In comparison, less than one in twenty Swedes and less than one in ten Danes were classed as anti-Semitic in the organization's first ever survey of attitudes towards Jewish people in over 100 countries around the world.
 
However, Scandinavia came out as one of the world's least anti-Semitic regions, so Norwegians needn't feel too ashamed of their countrymen. 
 
According to the survey, as many 26 percent of adults worldwide count as anti-Semitic, with the proportion as high as 74 percent in the Middle East and North Africa (compared to 15 percent in Norway, four percent in Sweden and nine percent in Denmark). 
 
“For the first time we have a real sense of how pervasive and persistent anti-Semitism is today around the world,” Abraham Foxman, the national director of the Anti-Defamation League, said about the survey. 
 
The highest concentration of anti-Semitic views was found in the West Bank and Gaza, where 93 percent of respondents were classed as anti-Semitic, followed by Iraq at 92 percent. 
 
In the other Nordic countries, 15 percent of Finland's population and 16 percent of Iceland's were classed as holding anti-Semitic views.
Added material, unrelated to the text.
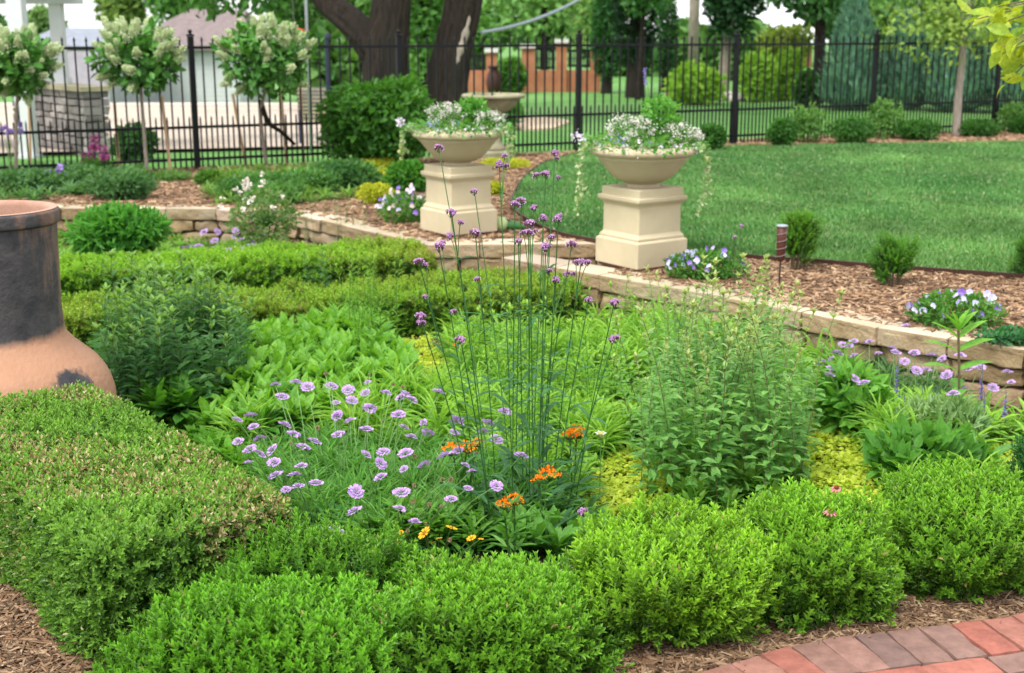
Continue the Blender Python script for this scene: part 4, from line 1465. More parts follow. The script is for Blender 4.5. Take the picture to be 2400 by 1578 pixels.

The most anti-Semitic country in Western Europe was Greece, with 69 percent classed as anti-Semitic, followed by France with 34 percent. 
 
The ADL researchers classed respondents as anti-Semitic if they answered 'probably true' to six out of eleven statements classed as "anti-Semitic stereotypes" in their questionnaire. 
 
The most commonly held anti-Semitic belief was 'Jews are more loyal to Israel than to [this country/the countries they live in]', which was seen as 'probably true' by 41 percent of respondents worldwide and 45 percent in Western Europe.
 
The survey, conducted between July 2013 and February this year,  was based on questionnaires filled in by 53,100 adults in 102 countries, accounting for 88 percent of the world’s adult population.